Long ago, I did a trial of every commercially available allium. I laid it out like this: 25 bulbs of each taxa planted in three different gardens. Each space with strikingly different cultural conditions. I repeated this for 2 years. The results showed that only three of the Allium actually perennialized: A. moly, A. unifolium and A. triquetum.
They are cute. Little and cute.
But I grew up looking at bulb catelogues with big, purple balls — Allium ‘Lucille Ball.’ The cute ones don’t cut it.
My friend Jim Martin coaches people to be ok with that. Jim says we should enjoy the fat, gray winter leaves. Enjoy the moment the buds emerge. After flowering, he says, cut the flowers, dry them and enjoy them inside for months.

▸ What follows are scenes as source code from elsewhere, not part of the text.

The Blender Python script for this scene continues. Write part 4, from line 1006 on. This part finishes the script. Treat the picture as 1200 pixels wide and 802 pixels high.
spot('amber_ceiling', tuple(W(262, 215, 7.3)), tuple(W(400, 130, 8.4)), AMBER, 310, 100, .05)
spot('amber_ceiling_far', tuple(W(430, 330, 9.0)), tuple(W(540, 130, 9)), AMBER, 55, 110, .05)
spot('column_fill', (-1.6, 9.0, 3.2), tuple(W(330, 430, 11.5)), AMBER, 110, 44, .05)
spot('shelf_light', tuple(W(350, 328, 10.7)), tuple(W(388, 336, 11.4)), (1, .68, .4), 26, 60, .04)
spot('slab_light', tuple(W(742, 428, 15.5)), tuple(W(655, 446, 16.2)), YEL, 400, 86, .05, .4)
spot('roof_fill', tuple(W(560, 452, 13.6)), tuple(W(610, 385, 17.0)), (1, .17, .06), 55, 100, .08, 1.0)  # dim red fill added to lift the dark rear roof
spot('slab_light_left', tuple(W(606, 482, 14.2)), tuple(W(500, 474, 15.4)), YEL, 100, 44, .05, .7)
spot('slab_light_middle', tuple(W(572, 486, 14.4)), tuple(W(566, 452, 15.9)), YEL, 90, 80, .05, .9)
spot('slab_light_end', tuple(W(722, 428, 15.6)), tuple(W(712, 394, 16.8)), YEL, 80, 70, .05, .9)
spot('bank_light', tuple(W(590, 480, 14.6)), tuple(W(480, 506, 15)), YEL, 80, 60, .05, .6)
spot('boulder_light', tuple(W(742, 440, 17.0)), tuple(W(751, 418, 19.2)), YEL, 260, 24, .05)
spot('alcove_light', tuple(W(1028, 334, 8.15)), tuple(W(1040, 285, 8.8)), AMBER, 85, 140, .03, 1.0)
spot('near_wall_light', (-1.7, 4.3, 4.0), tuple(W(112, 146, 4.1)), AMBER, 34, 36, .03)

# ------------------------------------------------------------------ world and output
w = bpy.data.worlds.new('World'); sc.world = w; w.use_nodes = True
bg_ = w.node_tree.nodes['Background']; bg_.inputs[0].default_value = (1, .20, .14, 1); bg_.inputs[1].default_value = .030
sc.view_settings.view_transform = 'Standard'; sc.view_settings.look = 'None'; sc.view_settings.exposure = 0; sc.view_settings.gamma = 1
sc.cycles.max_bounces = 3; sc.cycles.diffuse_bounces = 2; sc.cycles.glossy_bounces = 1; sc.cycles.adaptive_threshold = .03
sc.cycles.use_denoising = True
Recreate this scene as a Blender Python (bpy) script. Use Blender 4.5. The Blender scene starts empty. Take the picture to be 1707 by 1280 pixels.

I’ve always said, ‘I better take some of Jim’s advice, cause he has plenty to spare.’ So I’m not worried about perennializing right now. I’m living in the moment with an old seductress, the huge flowered, Allium schubertii. It’s also called Tumbleweed Allium since after flowering, it’s soft-ball sized flowers dry perfectly, making sculptural spheres that last all summer and presumably roll around in the breeze.
But I’ve stumbled finding inspiration to get them in the right place.
How do you best show off a plant like this? Any creative thoughts? Leave a comment below. Or join me in experimenting. Try the Tumbleweeds. Here’s a link.
Order now, through the weekend and I’ll send you an extra for free.
I’m thinking single plants like sculptures (like in this video).
Or maybe they should be in a geometric grid. I have a huge, square tub that I think I’ll plant with Tumbleweeds in a grid pattern with a prostate ground cover underneath — micro clover maybe. That’s tomorrow. Today, I found an old pic in my phone,
Melodie Scott-Leach of Riverbanks has metal sculptures of Allium schubertii. She spray paints them ever summer. But as you know, if you read the book, Melodie is definitely a garden disruptor.
The book got it’s first review this week! Dr. Tom Mack reviewed this book and mentioned my others — you can find via your search engine. It’s running in Free Times and tomorrow in Aiken Standard. Both of those are Charleston Post and Courier papers. If your town is a P&C paper (Greenville, Charleston, Hilton Head and a dozen more) Please ask them to run this!
I know this comment is ridiculously late for this post but I am glad to discover that alliums just won't come back down here. Ever. They grew beautifully at the farm in Alaska, on glacial grit, mostly returning for a next year or two. I bought some marked down Persian Blue ones before I left and I am going to put them in a big pot with lots of sand and hope they will give me one spectacular show!